I have a bit of a… let’s call it a fascination with neon lights. The artistry that goes into these things alone is admirable, with each intricate design crafted by hand with a series of delicate bends before being brought to life with a drop of mercury, a noble gas, and an electric current. The subdued intensity of the light they provide is wonderfully paradoxical—they shine in the darkness without subtracting from it, a beacon in a sea of night that casts only the slightest of ripples. They create a bridge between the vivacity of light and the intrigue of night, forming the perfect middle ground between the two. As one who loves the dark but also appreciates light, it should come as no surprise that I have a fondness for these occupants of a strange niche of Americana.
Neon signs seem to represent a juncture of past and future: they inevitably invoke images of years past, when they flickered in the windows of all-night diners and drugstores, but they also put one in mind of the futures as imagined by the likes of William Gibson and Richard Morgan, where the downtrodden eke out a living under the flickering and buzzing. At this second junction, neon lights essentially represent the present in their own way. But it is another thing they represent, to me at least, that makes them truly special to me.
I call it the Neon Dream.
Imagine a city of endless night that never sleeps, but is lit with neon lights and the flickering signs of diners and shops that seem ratty but make you feel safe. And the clubs and bars and secret shadowy places are all around and everyone is wearing something crazy and nobody cares. A place where fashions and music and whole new lifestyles are born in an instant, where the romance and wonder of the dark streets pulses up through your feet. A place that is dark but not frightening or dangerous, but contains all the romance and mystery and excitement of back alleys and forbidden places.
This city contains anything that a person could want after hours: restaurants and food carts to suit every conceivable taste and some that are hitherto-unexplored experiments of the purveyor’s culinary creativity; art exhibits, botanical gardens, and libraries for those who are looking for something more sedate or intellectually stimulating, or even college branch campuses providing night classes; boutiques and shops selling all sorts of fashions, nick-knacks, and middle-of-the-night essentials; gyms and yoga studios for those who prefer to burn fat along with the midnight oil; arcades and game parlors and places for more subdued entertainment; coffee shops and tea houses for relaxation and quiet conversations; dark, dingy dive bars for when you just need a drink and some time alone while still being around people.
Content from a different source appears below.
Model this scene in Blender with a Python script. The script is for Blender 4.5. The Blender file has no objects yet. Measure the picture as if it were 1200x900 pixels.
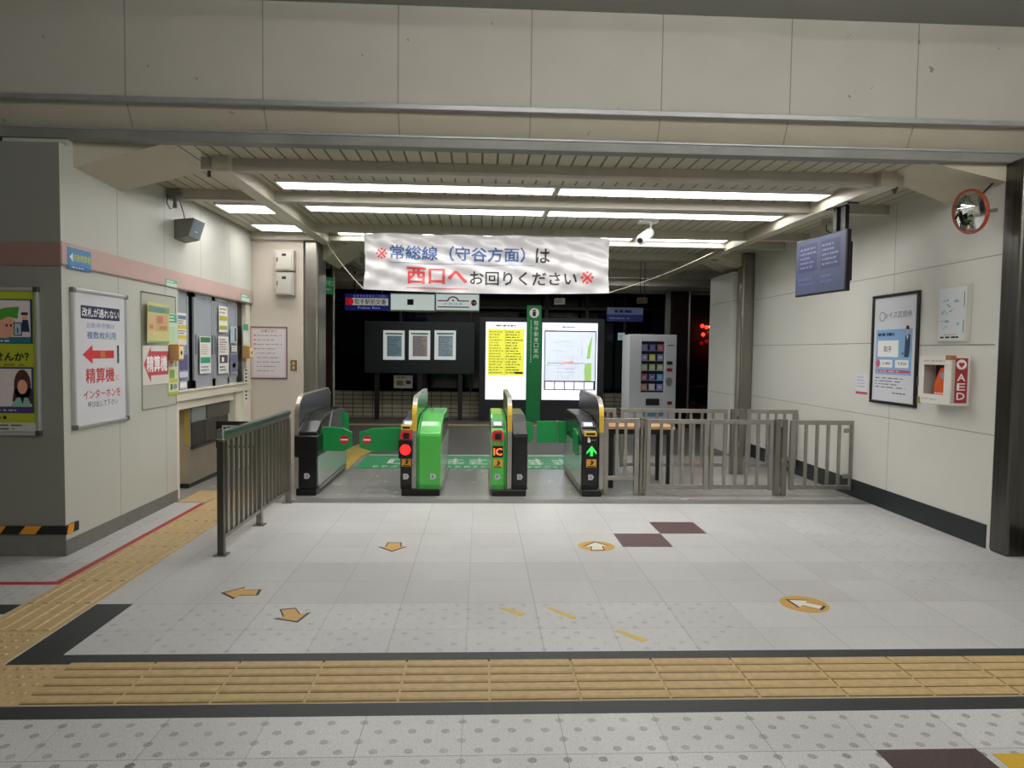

And then there’s the music.
Clubs and venues of every kind, “college bars” that host amateur and indie acts, hi-tech discotheques for DJs to experiment with senses other than sound, traditional nightclubs with glitz and bling everywhere, smoky lounges with velvet couches and soulful singers and expensive wines—a place for everyone’s tastes, places where all who wish to may let the beats course through their body like the pulse of a second, communal heart and give themselves over to the dance that flows through us all.
This is what neon lights mean to me.
This place I have described is, of course, impossible, but if we’re lucky, we may each be able to find a little portion of our own neon dream somewhere out there in the night. And until I am able to find my scrap of that hive-mind heartbeat, I will use the lights I can collect to bring it to me, if only in spirit.